Votre théâtre est ouvert à de multiples langues (et pas seulement le français et le créole), comme dans « Les enfants de la mer » où les comédiennes de diverses nationalités parlent chacune dans leur langue. Le plurilinguisme est-il selon vous le reflet d’une réalité caribéenne ?

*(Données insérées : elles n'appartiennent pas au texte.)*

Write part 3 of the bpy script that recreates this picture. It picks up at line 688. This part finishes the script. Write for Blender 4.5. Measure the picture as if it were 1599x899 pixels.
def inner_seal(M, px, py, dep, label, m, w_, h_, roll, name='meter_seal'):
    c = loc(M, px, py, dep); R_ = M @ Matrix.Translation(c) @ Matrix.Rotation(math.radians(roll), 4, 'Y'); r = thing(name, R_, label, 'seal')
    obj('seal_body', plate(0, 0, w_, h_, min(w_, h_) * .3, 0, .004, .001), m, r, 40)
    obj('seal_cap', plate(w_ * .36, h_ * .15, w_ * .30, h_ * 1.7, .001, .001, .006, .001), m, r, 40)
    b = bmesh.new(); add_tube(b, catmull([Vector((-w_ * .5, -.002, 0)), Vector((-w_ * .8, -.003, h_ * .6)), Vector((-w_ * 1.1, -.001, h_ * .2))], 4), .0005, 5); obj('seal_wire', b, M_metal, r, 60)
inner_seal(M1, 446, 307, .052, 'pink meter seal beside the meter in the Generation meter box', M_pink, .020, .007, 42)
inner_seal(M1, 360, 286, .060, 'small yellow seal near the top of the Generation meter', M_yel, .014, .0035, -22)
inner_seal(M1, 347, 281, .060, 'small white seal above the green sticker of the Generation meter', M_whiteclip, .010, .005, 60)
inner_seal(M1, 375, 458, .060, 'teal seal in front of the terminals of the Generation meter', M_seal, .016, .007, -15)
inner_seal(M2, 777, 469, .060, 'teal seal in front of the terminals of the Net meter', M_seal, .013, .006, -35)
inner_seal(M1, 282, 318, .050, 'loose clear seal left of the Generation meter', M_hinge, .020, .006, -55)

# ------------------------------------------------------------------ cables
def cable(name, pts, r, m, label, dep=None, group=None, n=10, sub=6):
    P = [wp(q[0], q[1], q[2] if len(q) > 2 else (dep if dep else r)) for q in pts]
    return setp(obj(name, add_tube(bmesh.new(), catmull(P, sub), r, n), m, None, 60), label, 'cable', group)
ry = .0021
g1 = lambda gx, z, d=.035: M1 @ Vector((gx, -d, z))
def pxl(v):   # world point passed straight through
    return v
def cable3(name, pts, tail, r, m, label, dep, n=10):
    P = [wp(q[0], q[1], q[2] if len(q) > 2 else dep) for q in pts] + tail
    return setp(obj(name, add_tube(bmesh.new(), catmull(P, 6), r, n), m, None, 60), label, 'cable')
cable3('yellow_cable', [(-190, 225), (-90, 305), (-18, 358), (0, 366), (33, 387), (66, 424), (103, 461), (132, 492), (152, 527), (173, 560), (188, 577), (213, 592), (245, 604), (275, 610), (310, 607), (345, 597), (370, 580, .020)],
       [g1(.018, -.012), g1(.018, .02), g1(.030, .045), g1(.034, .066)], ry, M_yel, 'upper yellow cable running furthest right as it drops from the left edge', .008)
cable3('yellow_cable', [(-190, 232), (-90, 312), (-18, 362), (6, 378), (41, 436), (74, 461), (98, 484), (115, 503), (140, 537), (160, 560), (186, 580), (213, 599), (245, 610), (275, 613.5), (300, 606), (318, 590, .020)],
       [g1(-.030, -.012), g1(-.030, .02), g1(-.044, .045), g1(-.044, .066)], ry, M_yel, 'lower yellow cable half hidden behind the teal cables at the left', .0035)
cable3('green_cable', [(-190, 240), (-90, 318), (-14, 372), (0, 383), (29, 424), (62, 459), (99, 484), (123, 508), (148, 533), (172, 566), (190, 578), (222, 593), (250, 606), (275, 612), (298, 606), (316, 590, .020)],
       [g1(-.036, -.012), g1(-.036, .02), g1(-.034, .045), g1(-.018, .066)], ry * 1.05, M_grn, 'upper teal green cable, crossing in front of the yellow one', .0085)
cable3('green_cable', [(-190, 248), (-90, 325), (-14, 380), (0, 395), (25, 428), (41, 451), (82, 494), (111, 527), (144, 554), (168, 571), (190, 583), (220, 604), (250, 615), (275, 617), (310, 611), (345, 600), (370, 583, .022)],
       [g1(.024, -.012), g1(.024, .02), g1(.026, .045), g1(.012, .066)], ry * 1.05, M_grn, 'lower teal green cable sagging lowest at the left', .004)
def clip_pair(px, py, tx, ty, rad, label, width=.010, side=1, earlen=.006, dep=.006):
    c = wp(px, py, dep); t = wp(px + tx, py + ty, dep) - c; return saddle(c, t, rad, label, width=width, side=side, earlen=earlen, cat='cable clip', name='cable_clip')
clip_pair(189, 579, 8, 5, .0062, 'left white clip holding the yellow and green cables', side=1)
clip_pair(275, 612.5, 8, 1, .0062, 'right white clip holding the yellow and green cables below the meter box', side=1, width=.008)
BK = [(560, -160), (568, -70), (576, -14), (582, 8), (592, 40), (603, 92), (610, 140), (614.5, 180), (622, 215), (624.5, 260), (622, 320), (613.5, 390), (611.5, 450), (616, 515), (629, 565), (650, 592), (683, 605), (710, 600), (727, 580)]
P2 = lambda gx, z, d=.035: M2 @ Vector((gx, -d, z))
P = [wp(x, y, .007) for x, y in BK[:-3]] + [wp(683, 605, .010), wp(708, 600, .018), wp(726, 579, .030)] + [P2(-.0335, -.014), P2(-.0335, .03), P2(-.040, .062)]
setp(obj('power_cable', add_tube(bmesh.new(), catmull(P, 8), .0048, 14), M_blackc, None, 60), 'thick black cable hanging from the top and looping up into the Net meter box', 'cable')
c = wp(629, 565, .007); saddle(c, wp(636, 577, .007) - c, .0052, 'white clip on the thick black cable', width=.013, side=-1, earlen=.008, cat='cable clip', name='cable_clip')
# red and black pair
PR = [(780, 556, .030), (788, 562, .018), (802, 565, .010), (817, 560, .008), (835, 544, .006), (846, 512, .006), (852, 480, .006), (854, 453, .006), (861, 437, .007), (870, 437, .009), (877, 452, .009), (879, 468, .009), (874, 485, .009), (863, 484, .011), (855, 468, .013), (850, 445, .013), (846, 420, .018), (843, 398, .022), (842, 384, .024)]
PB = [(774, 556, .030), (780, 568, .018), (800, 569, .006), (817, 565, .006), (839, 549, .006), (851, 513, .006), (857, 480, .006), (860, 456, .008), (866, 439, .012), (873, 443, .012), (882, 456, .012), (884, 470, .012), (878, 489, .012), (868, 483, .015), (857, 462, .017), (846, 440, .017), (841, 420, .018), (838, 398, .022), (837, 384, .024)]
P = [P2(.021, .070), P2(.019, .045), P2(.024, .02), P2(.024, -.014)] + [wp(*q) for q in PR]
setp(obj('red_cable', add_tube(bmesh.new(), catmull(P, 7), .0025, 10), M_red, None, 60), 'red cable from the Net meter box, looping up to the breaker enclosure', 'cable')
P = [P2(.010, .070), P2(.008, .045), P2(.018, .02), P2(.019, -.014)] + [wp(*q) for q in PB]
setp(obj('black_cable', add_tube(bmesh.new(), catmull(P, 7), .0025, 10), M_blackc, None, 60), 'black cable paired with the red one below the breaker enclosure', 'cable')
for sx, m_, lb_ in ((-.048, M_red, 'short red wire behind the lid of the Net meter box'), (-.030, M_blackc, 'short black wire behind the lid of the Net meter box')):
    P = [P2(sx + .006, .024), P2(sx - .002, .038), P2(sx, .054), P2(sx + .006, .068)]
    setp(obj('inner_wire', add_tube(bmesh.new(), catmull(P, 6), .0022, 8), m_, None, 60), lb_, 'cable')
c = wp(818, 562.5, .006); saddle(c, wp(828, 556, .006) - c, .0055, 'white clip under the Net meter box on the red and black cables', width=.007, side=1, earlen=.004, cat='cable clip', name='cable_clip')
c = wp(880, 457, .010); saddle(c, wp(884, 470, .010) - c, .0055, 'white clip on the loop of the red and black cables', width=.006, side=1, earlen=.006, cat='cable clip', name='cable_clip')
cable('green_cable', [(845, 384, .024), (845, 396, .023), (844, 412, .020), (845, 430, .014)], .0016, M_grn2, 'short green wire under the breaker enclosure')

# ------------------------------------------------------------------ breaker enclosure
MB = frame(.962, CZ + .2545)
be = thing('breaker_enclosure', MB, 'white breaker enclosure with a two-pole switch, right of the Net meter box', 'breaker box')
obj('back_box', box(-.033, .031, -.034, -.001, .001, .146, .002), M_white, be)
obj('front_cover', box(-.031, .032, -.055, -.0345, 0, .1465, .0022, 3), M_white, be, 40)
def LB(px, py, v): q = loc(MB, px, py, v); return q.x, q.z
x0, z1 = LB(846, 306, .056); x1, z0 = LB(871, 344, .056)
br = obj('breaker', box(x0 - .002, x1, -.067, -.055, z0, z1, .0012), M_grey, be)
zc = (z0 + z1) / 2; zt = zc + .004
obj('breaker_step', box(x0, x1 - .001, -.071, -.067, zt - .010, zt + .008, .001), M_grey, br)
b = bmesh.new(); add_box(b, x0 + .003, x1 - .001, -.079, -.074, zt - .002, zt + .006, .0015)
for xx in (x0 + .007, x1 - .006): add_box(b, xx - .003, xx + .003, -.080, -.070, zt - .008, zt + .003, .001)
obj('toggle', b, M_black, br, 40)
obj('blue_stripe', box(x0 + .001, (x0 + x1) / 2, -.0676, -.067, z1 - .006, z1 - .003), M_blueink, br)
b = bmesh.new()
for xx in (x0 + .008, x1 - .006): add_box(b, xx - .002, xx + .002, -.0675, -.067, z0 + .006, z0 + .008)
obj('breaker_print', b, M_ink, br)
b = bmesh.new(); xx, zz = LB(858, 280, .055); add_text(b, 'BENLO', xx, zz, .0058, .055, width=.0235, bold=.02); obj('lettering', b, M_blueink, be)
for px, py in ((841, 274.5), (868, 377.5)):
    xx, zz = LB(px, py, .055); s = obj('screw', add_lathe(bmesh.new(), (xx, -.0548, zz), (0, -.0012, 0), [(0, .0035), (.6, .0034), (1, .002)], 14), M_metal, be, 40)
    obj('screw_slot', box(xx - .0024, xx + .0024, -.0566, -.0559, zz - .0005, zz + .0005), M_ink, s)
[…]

Les comédiennes des Enfants de la mer viennent en effet de différents pays : il y en a une qui vient des Philippines, une du Vietnam, une d’Algérie et les autres sont de la Caraïbe (Martinique et Guadeloupe), et toutes ces femmes ont des ascendances africaines, européennes et indiennes. Il y en a une dont la mère vient d’Inde. C’est pas mal pour le choc culturel. Le propos que je tiens dans cette pièce n’est pas tant sur les boat people que sur l’oppression des femmes. Je profite en fait du texte d’Edwige Danticat pour dire d’autres choses. C’est pour ça que j’ai fait un choix de langues : on entend du philippin, du vietnamien, du créole, du français, de l’anglais, de l’espagnol et de l’arabe, parce que dans toutes ces sociétés où l’homme garde la main mise sur les traditions, même si c’est transmis par les femmes paradoxalement, il y a toujours un problème familial, de rapport au père et à la mère, et au sexe, à l’image de la femme : qu’est-ce qu’elle apporte ? qu’est-ce qu’elle représente ? Il y a des inserts de chants et d’adresses au public qui montrent bien qu’on fait un voyage dans le monde. Je dirais que je rejoins Glissant dans sa théorie du « Tout Monde ». Même si l’on ne veut pas l’être, on est nécessairement en relation. Je parle de relation avec l’intime, avec soi. C’est rentrer au contact de l’autre et avec soi. C’est pour cela qu’on fait du théâtre. C’est pas seulement pour se montrer, pour la performance. C’est parce que les gens sont en relation. Je travaille, c’est un bien grand mot, sur la génétique des corps : je crois que le corps a une mémoire ancestrale et le fait de mélanger ces femmes nous restitue cela au niveau du geste. Et ce vécu-là est important, car il est immémorial, et l’on a jamais rien inventé. Je ne fais que capter des choses qui sont déjà là.